#### The problem:
For the listing that follows, give again exactly the lines from the one with "Write part 2" to the one with "self.p = []", including both.

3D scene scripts
- - - - -
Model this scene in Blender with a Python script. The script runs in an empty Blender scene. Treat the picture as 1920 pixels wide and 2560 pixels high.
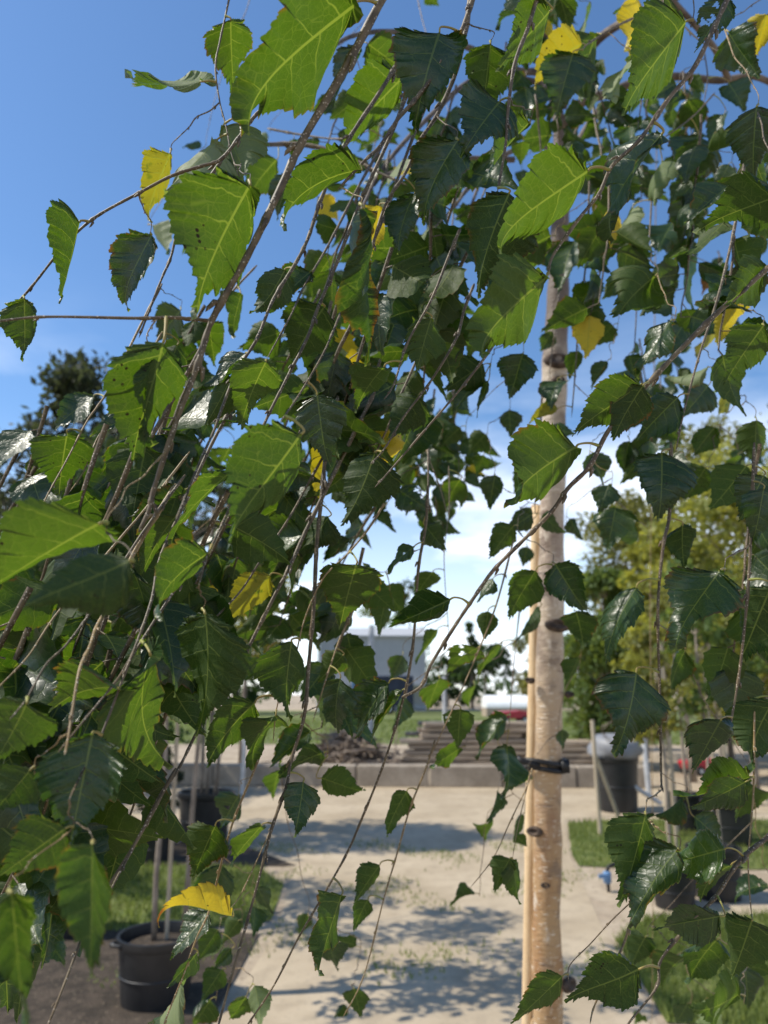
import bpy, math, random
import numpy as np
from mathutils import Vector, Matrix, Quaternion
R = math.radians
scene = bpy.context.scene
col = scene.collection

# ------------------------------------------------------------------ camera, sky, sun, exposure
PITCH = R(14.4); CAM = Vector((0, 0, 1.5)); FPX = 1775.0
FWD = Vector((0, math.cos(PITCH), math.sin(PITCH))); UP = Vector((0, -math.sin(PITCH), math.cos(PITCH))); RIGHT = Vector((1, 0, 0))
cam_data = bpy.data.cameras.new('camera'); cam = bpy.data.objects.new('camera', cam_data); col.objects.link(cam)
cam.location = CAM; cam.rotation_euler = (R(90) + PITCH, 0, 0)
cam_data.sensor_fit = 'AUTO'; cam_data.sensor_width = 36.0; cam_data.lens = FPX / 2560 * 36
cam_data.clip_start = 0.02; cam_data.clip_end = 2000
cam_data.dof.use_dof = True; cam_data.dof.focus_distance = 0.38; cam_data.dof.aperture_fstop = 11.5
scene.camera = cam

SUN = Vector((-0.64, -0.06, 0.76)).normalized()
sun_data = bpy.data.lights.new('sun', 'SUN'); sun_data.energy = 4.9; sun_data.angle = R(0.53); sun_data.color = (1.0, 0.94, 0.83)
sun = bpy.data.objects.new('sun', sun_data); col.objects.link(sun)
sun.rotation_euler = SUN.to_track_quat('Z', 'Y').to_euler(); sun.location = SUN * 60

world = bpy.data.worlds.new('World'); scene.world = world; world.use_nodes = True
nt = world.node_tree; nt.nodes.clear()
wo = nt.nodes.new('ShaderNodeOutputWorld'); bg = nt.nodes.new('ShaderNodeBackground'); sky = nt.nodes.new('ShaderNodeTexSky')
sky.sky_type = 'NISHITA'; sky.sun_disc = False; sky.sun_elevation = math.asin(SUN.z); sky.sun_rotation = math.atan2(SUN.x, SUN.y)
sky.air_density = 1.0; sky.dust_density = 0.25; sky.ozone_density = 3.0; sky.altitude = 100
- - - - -
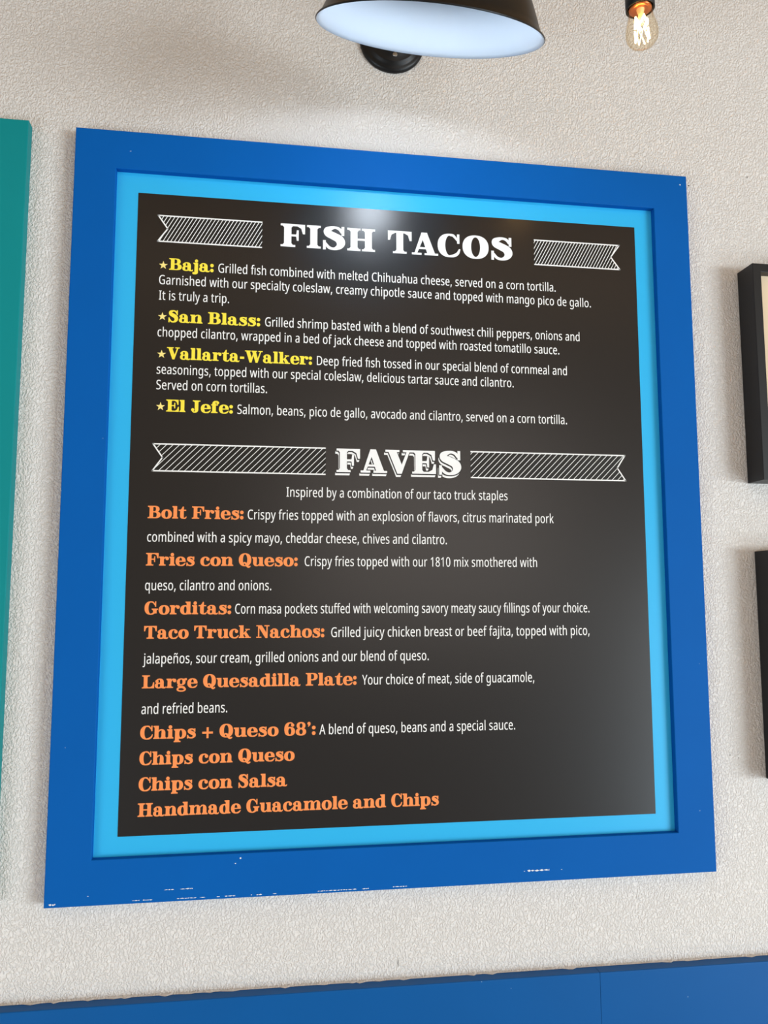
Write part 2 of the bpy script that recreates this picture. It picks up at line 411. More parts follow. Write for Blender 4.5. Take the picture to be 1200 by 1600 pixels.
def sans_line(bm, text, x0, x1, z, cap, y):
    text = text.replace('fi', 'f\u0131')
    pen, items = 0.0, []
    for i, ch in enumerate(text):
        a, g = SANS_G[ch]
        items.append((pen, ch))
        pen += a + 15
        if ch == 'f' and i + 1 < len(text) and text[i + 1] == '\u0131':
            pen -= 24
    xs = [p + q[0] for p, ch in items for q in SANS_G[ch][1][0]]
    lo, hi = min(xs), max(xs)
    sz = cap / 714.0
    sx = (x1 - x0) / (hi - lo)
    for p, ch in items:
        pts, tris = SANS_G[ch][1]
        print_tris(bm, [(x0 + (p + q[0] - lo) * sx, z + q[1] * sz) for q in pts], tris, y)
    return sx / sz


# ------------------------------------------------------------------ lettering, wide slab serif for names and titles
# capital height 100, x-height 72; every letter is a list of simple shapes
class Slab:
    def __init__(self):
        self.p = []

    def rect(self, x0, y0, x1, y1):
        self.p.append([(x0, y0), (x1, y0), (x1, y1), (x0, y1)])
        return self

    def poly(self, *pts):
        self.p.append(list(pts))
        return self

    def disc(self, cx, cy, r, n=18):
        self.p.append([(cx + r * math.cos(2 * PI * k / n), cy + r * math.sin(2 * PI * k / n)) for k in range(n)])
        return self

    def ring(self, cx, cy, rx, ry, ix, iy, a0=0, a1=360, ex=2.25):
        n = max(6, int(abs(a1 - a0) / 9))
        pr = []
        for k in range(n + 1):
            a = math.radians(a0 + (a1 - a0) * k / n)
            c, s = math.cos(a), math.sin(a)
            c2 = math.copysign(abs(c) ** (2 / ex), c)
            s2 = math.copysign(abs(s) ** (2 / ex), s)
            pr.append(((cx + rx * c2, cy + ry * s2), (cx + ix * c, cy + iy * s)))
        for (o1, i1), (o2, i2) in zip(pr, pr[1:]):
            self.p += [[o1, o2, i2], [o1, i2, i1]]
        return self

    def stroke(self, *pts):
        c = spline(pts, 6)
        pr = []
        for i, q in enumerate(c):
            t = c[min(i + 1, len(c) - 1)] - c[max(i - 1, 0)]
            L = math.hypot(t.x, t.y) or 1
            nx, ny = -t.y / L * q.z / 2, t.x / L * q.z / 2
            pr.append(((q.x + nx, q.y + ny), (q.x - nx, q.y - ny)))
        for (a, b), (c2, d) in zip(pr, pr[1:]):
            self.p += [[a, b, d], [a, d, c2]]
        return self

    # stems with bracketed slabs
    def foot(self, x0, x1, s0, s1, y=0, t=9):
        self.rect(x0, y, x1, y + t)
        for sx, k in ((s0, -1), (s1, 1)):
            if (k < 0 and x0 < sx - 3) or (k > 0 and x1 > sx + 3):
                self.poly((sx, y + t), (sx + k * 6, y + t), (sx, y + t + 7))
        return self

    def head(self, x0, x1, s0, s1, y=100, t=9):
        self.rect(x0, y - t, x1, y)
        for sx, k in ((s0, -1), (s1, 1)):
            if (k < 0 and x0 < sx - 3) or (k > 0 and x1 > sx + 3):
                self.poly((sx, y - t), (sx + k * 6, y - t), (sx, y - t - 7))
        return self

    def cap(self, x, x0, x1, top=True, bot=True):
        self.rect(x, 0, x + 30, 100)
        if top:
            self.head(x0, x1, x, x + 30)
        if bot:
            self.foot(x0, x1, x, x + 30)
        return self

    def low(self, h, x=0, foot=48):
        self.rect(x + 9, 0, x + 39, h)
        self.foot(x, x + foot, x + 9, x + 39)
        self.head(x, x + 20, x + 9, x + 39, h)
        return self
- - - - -
#### Exercise solution:
Write part 2 of the bpy script that recreates this picture. It picks up at line 411. More parts follow. Write for Blender 4.5. Take the picture to be 1200 by 1600 pixels.
def sans_line(bm, text, x0, x1, z, cap, y):
    text = text.replace('fi', 'f\u0131')
    pen, items = 0.0, []
    for i, ch in enumerate(text):
        a, g = SANS_G[ch]
        items.append((pen, ch))
        pen += a + 15
        if ch == 'f' and i + 1 < len(text) and text[i + 1] == '\u0131':
            pen -= 24
    xs = [p + q[0] for p, ch in items for q in SANS_G[ch][1][0]]
    lo, hi = min(xs), max(xs)
    sz = cap / 714.0
    sx = (x1 - x0) / (hi - lo)
    for p, ch in items:
        pts, tris = SANS_G[ch][1]
        print_tris(bm, [(x0 + (p + q[0] - lo) * sx, z + q[1] * sz) for q in pts], tris, y)
    return sx / sz


# ------------------------------------------------------------------ lettering, wide slab serif for names and titles
# capital height 100, x-height 72; every letter is a list of simple shapes
class Slab:
    def __init__(self):
        self.p = []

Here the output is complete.